Amid all the push and pull, some scientists are launching a different kind of effort, one aimed at finding common ground, if there is any. With a grant from the National Science Foundation, they’re bringing together a group of watermen, oyster farmers, environmentalists and others.

The goal of Oyster Futures, as the five-year project is called, is to try to forge a broad consensus on how to manage the wild fishery in the Choptank River and at the same time restore oysters there for their ecological benefits.

“I haven’t heard anyone enthusiastic about how things are going right now,” said Elizabeth North, associate professor of oceanography at UM’s Horn Point laboratory, and the effort’s leader. “I think we have a really great opportunity to find something that will work better.”
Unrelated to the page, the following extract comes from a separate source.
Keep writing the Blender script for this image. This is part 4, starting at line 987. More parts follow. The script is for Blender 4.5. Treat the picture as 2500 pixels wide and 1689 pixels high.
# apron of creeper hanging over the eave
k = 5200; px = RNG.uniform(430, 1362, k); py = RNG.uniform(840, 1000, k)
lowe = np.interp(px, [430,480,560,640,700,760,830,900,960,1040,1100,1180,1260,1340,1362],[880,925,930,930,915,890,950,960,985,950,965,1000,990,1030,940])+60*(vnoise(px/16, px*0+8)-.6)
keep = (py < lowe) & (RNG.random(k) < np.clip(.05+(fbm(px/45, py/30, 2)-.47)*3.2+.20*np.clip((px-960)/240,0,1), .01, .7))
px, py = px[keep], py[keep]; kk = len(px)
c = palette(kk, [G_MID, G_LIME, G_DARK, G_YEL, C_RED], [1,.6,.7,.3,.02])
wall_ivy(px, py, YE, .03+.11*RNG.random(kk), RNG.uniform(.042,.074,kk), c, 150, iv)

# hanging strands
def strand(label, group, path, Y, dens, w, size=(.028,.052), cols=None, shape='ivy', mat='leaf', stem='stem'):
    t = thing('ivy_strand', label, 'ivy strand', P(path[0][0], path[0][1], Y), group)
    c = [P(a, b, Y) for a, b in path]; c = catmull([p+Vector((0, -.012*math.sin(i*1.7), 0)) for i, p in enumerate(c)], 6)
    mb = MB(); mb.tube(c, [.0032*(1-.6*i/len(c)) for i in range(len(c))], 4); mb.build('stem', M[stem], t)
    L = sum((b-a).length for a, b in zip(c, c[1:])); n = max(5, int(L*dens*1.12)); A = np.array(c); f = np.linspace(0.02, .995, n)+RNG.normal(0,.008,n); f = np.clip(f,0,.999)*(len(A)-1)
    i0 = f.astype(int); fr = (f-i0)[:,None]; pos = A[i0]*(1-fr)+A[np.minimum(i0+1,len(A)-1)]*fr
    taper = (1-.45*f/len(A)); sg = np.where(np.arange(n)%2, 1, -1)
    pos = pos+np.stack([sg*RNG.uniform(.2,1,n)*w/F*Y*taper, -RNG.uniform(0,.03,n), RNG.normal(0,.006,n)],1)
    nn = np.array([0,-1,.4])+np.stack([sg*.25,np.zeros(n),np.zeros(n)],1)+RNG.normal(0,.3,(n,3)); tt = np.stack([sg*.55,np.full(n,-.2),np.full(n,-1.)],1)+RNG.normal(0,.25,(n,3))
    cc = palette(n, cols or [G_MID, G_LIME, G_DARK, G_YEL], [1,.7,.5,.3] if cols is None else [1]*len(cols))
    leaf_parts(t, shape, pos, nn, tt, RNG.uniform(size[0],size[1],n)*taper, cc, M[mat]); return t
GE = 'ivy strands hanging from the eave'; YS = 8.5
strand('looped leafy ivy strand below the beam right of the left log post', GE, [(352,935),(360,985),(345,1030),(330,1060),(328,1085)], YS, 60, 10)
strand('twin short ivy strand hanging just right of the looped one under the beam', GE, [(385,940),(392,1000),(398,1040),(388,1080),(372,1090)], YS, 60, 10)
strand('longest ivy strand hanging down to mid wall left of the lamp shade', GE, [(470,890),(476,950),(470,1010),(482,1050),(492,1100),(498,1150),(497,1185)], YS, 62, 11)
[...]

By design, watermen and seafood industry representatives make up most of the 16-member stakeholder group. But North said that the ground rules require at least three-fourths of them to agree on any policy recommendations, so at least a few of the non-industry representatives would have to be in accord. The DNR’s Belton has promised to consider whatever the group agrees on.

It will be a challenge, North acknowledged, to get accord on how or whether to change the current no-harvest sanctuaries, but she believes it’s worth trying. And while there have been previous attempts to get agreement, she said none has tried this kind of approach or been as broadly inclusive of the seafood industry.

Neighboring Delaware and Virginia manage their oysters differently from Maryland, she said, adding that she’s optimistic the group can find some areas on which it can agree.

“The resource is very depleted, but the Chesapeake Bay is a very productive estuary,” North said. “It’s huge, and there’s a lot of room for bringing that resource back.”